For the poet, it is to conquer their stiffness one after another and bring them under control or subdue. He wonders how such a boy learns how to swing in such a way that the tree clearly doesn't come down to the ground, he climbs carefully and keeps his poise.

Climbing to the top of the birches is like filling a cup carefully up to the brim and even above the brim which is very vulnerable to slip out yet it can be achieved. Then the boy holds the birch with his hand and throws feet outward and come down swiftly making a whistling sound in the air.

The poet then remembers suddenly that as a child he was a swinger of birches too. He dreams of going back to become so again. He does it when he is tired of life and its hard decisions which one needs to make.

Tired of such considerations, life becomes a pathless wood for him. The very realistic description of losing amidst the wood and climbing a birch becomes metaphorical.

The life becomes very hard at times like one's face is burning and tickling with the cobwebs broken across it. The poet describes the hard skills of climbing a tree when a twig occasionally bruises against one's eye causing it to weep. It is very much like life's hardships.

The poet is tired of life's such trails and at times he wishes to get away from earth awhile so that he can come back to it later and begin everything afresh. He is not saying that he wants to go away for always.

He prays that may no fate wilfully misunderstands this wish of him to get away from earth. He gives a strong statement that Earth is the right place for love. He is not sure whether there is another better place than this.
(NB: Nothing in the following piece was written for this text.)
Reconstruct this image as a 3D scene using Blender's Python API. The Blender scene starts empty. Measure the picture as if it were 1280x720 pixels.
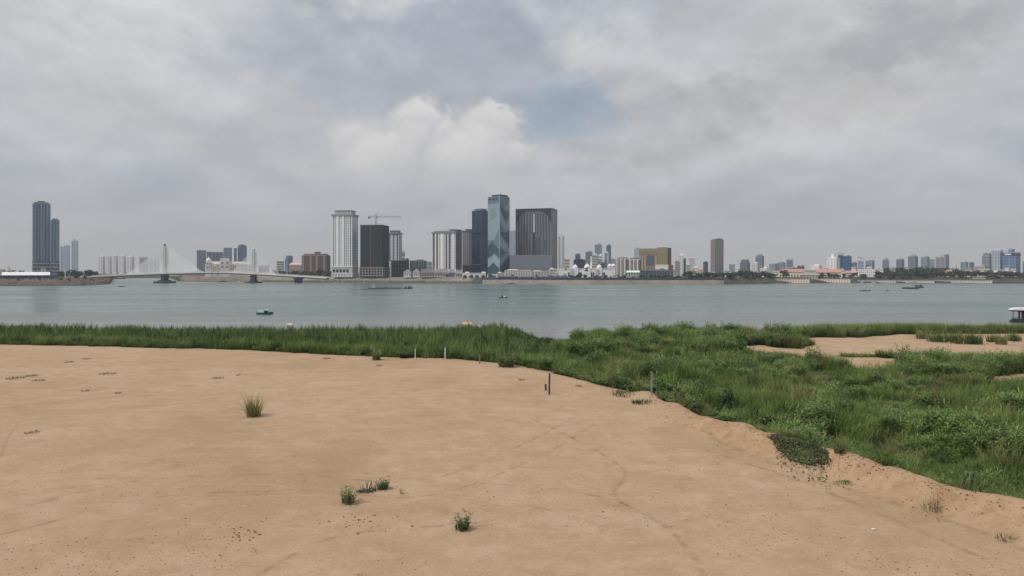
import bpy, math, random
import numpy as np
from mathutils import Vector, Matrix
R = math.radians
rng = np.random.default_rng(7)
random.seed(7)
C = bpy.context.scene.collection
SC = bpy.context.scene

# ------------------------------------------------------------------ camera measurements
F, CX, HY, HC = 865.0, 640.0, 340.0, 12.0      # focal length in photo pixels, principal column, horizon row, camera height (m)
def gx(px, d): return (px - CX) / F * d
def gz(py, d): return HC - (py - HY) / F * d
def on(px, py, z):                              # the ground point seen at a photo pixel
    d = (HC - z) * F / (py - HY)
    return gx(px, d), d

# ------------------------------------------------------------------ numpy noise
def _h(ix, iy, s):
    n = (ix.astype(np.int64) * 374761393 + iy.astype(np.int64) * 668265263 + s * 1442695041) & 0x7fffffff
    n = ((n ^ (n >> 13)) * 1274126177) & 0x7fffffff
    return ((n ^ (n >> 16)) & 0xffff) / 65535.0
def vnoise(x, y, s=0):
    x = np.asarray(x, float); y = np.asarray(y, float)
    ix, iy = np.floor(x), np.floor(y); fx, fy = x - ix, y - iy
    fx = fx * fx * (3 - 2 * fx); fy = fy * fy * (3 - 2 * fy)
    a, b = _h(ix, iy, s), _h(ix + 1, iy, s); c, d = _h(ix, iy + 1, s), _h(ix + 1, iy + 1, s)
    return (a * (1 - fx) + b * fx) * (1 - fy) + (c * (1 - fx) + d * fx) * fy
def fbm(x, y, s=0, o=4):
    r, a, t = 0, 1, 0
    for k in range(o):
        r = r + a * vnoise(x * 2 ** k, y * 2 ** k, s + k * 17); t += a; a *= .5
    return r / t
def sstep(a, b, x):
    t = np.clip((x - a) / (b - a), 0, 1); return t * t * (3 - 2 * t)
def inside(poly, x, y):
    x = np.asarray(x, float); y = np.asarray(y, float); r = np.zeros(x.shape, bool)
    n = len(poly)
    for i in range(n):
        x0, y0 = poly[i]; x1, y1 = poly[(i + 1) % n]
        if y0 == y1: continue
        c = ((y0 > y) != (y1 > y)) & (x < (x1 - x0) * (y - y0) / (y1 - y0) + x0); r ^= c
    return r
def pdist(line, x, y):
    x = np.asarray(x, float); y = np.asarray(y, float); m = np.full(x.shape, 1e9)
    for (x0, y0), (x1, y1) in zip(line[:-1], line[1:]):
        dx, dy = x1 - x0, y1 - y0; L = dx * dx + dy * dy
        t = np.clip(((x - x0) * dx + (y - y0) * dy) / L, 0, 1)
        m = np.minimum(m, np.hypot(x - x0 - t * dx, y - y0 - t * dy))
    return m

# ------------------------------------------------------------------ objects, meshes
def tag(o, label=None, cat=None, group=None, kind=None):
    if label: o['label'] = label
    if cat: o['category'] = cat
    if group: o['group'] = group
    if kind: o['kind'] = kind
    return o
def empty(name, loc, rz=0):
    o = bpy.data.objects.new(name, None); C.objects.link(o)
    o.location = loc; o.rotation_euler = (0, 0, rz); o.empty_display_size = .5
    return o
def link(name, me, parent=None, loc=(0, 0, 0), rot=(0, 0, 0), scale=(1, 1, 1)):
    o = bpy.data.objects.new(name, me); C.objects.link(o)
    o.location = loc; o.rotation_euler = rot; o.scale = scale
    if parent: o.parent = parent
    return o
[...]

So, such a wish to get away for a while from the earth and come down to it is very similar to climbing on a birch tree whose snow-white trunk feels like climbing toward heaven.

When the tree can't bear him anymore, it'll dip its top and bring him down to the ground again. For a while, he will get fresh. It feels very good to go up and come back again. It is the best alternative the poet can put forward on the face of life's hardships and he says that one could do worse than be a swinger of birches.

Analysis

Birches is a nature poem written by Robert Frost. Frost is one of the most important American poets who shaped the voice of generations to come. This poem was first published in the collection "Mountain Interval" and has been since anthologized always.

Judith Oster said whether in "Birches" we divide the experience of the poem from the meaning of the poem? And the answer is that we do not. The poem opens in a conversational way which is a trademark of Robert Frost.

It is written in Blank Verse which means sentences are metrical but without any rhyme. The 59 lines of this poem exemplify poetic concepts of Robert Frost such as "education by metaphor" "a momentary stay against confusion" and "sound of sense."

The poem is set in a rural world of contemplation. The realistic portrayal of Nature such as the birches here is injected with symbolic meanings. In one of his Preface, Frost wrote that "Abstraction is an old story with the philosophers, but it has been like a new toy in the hands of the artists of our day."

He was fully occupied with how everything sounds as. This poem defamiliarizes words to surprise us with their sounds as if we are hearing them for the first time. Frost himself said that "I alone of English writers have consciously set myself to make music out of what I may call the sound of sense."

This poem discusses a simple thought of birches bent under the snowfall and boys swinging in their branches but the immaculate way of composition allows us to experience the abstract vitality of our speech which is "pure sound-pure form."

The poem employs everyday speech like a person in his thoughts and reflections is gossiping about his past and the hardships of life in a very intimate way.

The poet enjambs single sentences over many lines which gives a dramatic power to the poem. It looks like the whole poem which looks so simple is actually carved around the nature of ideas and sounds which are there.

Frost said poetry is simply made of metaphor. This poem may deal with the description of birches in winter and the playfulness of young boys but the irony comes out of the fact that the whole description, in the end, looks like a metaphor. Reading the poem gives us "the pleasure of ulteriority."

The poem educates us towards its end. It suggests us a way to deal when our life becomes a pathless wood. Birches were personified in the beginning of the poem as if they have life but, in the end, they become the tools of the boys who are alive. One can not expect the way the poet teaches us that the earth's the right place for love.

The poem, in Frost's own words, moves us to a higher plane of regard. There is an allusion to Shelley's Adonais when it reads, such heaps of broken glass you'd think the inner dome of heaven had fallen.

In an overall sense, the poem cannot be categorized simply as a nature poem. Frost said that "I am not a nature poet. There's always something else in my poetry."

The poem teaches us that how one can not escape from life's trials. One can only go away for a while and in a way recharge oneself spiritually and come back again to this world to act on responsibilities.